Why I donate to Out On Screen: Darrell Mahoney’s Story

December 11, 2020

I don’t mind sharing my story – it is an interesting journey.

I guess inside I always knew that I was different but never really knew what it was. I was born in a very small town in northern New Brunswick – very Catholic – the middle child of seven (five boys and two girls). We lived in a large family home that included my mothers’ parents and her sister – so all in all that was five adults and seven children with one bathroom – not a lot of privacy!  My grandfather died when I was in Grade 1 so that left 11 of us.

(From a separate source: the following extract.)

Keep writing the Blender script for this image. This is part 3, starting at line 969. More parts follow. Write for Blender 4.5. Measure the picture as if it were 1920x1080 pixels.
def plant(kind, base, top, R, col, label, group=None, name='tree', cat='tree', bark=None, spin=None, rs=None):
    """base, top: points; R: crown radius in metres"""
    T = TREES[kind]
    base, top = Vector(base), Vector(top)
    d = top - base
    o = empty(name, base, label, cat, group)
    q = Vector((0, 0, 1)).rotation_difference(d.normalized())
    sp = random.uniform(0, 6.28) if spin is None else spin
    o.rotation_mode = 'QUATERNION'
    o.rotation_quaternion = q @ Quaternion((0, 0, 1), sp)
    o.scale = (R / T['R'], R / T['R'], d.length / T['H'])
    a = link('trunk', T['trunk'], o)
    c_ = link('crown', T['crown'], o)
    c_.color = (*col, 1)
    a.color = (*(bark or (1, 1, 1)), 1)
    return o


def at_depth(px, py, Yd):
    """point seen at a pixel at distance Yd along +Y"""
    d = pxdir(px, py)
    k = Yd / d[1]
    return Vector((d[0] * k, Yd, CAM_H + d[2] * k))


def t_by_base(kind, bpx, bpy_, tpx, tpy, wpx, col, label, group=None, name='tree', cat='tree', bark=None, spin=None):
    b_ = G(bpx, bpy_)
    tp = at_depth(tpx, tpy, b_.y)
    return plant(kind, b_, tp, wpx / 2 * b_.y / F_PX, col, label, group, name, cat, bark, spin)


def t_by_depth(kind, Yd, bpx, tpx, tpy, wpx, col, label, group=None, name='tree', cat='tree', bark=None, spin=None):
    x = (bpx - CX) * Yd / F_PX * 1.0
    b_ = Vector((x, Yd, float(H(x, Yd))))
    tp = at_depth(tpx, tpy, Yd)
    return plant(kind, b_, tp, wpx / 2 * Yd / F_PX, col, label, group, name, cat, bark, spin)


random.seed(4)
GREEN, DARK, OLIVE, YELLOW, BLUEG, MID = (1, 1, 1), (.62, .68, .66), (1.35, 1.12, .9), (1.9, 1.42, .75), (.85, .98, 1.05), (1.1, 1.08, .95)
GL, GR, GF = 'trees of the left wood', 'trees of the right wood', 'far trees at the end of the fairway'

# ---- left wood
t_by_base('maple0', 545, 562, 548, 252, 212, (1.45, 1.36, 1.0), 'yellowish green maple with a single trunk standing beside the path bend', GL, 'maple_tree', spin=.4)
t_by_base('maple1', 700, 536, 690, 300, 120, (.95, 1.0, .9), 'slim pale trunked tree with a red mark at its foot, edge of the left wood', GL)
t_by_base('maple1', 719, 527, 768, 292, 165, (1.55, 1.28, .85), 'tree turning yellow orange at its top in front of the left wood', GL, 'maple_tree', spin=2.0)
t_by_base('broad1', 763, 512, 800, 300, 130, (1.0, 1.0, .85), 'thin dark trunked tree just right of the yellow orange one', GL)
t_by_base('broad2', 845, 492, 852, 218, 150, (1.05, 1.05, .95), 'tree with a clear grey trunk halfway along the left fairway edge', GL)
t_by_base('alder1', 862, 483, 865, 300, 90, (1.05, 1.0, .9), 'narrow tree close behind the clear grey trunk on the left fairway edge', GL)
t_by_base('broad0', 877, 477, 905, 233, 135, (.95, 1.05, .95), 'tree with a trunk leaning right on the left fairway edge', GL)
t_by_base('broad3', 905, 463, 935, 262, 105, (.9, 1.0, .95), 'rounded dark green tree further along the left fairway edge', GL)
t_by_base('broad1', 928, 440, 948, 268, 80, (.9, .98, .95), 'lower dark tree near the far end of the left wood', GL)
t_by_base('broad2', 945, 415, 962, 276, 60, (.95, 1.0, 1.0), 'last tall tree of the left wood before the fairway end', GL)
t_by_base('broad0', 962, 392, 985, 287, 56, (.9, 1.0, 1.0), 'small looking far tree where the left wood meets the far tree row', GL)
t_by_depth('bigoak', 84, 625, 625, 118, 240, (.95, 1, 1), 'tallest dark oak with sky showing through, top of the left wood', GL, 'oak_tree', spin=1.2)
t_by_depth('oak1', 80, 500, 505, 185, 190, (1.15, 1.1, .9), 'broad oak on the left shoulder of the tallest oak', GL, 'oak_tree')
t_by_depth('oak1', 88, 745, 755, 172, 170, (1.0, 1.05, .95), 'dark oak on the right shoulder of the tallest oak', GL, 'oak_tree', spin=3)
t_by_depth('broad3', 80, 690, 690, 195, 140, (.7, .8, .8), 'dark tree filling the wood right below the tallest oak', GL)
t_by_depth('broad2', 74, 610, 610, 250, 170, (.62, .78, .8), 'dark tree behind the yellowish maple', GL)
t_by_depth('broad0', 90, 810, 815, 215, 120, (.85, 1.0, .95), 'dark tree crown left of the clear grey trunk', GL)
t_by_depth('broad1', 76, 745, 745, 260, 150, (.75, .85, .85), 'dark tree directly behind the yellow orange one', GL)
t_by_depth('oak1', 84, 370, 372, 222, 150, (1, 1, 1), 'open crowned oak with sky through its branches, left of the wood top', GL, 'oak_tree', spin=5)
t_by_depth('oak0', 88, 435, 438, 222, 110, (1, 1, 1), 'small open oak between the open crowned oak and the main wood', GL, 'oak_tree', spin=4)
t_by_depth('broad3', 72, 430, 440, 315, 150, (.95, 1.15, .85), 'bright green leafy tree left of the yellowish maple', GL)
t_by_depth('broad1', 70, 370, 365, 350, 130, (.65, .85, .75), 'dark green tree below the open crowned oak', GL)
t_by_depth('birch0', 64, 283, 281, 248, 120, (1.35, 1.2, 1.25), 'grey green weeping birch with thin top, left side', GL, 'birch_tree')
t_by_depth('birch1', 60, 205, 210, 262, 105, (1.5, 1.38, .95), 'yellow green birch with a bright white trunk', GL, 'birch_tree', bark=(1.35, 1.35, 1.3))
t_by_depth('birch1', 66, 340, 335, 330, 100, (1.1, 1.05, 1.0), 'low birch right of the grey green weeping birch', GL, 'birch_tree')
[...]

I was teased and bullied a lot not only in school but also in my family. My older brothers were in sports and were quite mean, as were my younger brothers, and all I wanted to do was play with my sisters’ things; guess I should have figured things out at an early age. My mother thought that these activities would make me into a “sissy” so she would push me into sports (which I failed at miserably except swimming). When I was in Grade 4 my life was to change dramatically – our family was moved to Moncton as my dad was transferred for work. 

While it was supposed to be exciting, it was scary. We went to a three-bedroom home with a finished basement… well you get the picture fast. The girls shared one room. My aunt and grandmother got the other and my parents got the third. The boys got the basement. Still one bathroom. The lineups in the mornings were atrocious!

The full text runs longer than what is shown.